In Saudi-Arabien muss bis heute jeder amtliche Schritt, den Frauen unternehmen, von einem männlichen Vormund, meist dem Vater oder dem Bruder, abgesegnet werden. Das ist die nächste Diskriminierungshürde, die die saudischen Frauenrechtlerinnen jetzt zu Fall bringen wollen. Immerhin, um einen Führerschein zu machen, bräuchten die saudischen Frauen keine Zustimmung eines männlichen Vormunds, heißt es.

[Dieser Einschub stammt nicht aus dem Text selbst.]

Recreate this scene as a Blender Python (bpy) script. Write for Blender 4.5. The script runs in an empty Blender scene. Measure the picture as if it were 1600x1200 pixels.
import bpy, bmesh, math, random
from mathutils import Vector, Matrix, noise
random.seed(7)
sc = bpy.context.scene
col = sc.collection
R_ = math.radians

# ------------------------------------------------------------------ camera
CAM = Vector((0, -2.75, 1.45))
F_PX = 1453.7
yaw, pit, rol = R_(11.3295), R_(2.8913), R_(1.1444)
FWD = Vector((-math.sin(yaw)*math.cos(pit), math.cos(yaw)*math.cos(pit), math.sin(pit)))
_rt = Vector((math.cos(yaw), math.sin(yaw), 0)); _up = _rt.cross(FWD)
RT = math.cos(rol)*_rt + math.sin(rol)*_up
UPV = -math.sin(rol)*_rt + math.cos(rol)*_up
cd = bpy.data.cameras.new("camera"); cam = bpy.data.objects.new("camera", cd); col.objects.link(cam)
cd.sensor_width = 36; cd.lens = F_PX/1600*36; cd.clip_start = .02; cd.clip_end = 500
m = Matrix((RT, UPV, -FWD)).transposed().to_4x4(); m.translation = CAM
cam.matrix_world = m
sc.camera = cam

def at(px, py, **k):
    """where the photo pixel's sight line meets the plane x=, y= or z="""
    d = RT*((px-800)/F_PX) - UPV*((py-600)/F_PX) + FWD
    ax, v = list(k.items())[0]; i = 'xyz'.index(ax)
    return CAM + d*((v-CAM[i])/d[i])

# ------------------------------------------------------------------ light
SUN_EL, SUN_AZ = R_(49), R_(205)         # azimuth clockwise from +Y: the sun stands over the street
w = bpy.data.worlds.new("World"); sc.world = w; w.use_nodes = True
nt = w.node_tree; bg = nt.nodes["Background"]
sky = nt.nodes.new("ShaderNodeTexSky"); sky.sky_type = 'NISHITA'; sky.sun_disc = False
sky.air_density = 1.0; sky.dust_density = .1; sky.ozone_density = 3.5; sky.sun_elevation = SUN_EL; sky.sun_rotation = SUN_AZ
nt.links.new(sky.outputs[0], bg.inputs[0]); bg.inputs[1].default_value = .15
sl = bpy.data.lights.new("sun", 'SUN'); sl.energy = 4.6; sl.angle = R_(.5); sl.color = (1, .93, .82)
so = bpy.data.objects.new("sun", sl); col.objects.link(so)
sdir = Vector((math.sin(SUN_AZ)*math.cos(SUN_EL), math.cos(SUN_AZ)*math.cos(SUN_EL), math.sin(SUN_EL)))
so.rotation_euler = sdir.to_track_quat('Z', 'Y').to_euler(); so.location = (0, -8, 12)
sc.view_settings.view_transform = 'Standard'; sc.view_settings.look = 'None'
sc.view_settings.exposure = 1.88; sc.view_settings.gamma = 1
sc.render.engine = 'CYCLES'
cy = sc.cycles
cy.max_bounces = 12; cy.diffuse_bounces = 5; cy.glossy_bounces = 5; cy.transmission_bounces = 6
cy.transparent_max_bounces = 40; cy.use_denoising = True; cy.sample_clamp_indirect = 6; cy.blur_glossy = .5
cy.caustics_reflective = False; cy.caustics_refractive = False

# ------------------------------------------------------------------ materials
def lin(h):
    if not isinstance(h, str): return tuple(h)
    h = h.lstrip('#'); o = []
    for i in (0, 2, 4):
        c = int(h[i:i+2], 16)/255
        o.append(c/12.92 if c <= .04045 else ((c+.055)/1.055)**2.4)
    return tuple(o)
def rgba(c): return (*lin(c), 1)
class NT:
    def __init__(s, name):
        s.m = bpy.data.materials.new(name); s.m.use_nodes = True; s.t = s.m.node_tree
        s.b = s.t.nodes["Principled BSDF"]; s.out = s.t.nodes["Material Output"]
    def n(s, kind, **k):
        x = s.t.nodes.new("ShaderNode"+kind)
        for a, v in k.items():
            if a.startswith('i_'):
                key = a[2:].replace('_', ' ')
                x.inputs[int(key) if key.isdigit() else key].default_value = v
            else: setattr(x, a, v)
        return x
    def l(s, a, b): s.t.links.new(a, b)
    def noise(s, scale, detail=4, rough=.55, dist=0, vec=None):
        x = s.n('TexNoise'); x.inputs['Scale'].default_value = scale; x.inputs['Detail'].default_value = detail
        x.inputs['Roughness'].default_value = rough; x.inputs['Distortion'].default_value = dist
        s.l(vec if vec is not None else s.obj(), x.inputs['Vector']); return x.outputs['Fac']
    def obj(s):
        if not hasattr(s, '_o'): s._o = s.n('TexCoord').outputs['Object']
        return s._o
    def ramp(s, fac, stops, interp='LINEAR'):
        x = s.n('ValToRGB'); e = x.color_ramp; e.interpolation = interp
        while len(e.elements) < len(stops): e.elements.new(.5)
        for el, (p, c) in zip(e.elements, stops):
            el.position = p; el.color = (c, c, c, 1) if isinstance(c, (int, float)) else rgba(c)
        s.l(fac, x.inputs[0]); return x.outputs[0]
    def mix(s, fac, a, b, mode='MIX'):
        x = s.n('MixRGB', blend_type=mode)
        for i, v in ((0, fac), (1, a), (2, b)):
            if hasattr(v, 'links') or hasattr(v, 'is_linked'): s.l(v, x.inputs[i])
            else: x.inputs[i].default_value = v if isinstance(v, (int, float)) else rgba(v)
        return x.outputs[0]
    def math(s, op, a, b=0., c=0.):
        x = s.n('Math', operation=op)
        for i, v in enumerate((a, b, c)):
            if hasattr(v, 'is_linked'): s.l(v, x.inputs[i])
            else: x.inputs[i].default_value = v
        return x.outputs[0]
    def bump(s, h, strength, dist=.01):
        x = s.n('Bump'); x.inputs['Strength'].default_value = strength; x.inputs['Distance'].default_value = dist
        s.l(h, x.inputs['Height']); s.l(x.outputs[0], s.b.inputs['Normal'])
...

Der saudische König Salman und sein Kronprinz Muhammed bin Salman erhoffen sich von dem neuen Dekret eine Verbesserung des saudischen Images im Ausland. Dabei agieren sie durchaus widersprüchlich. Im Innern des Landes geben sie sich als Reformer, auch im Wirtschaftsbereich. Was aber ihre Regionalpolitik angeht, zeigt sich die saudische Führung als absolute Hardliner - gegenüber ihrem Rivalen Iran, im Konflikt mit ihrem Nachbarn Katar und mit der eigenen schiitischen Bevölkerung im Osten des Landes sowie im blutigen Krieg im Jemen. Je mehr sie durch Reformen im Innern auch international punkten, umso mehr Unterstützung bekommen sie gegen den Iran und im Jemen-Krieg, hoffen der König und sein Kronprinz.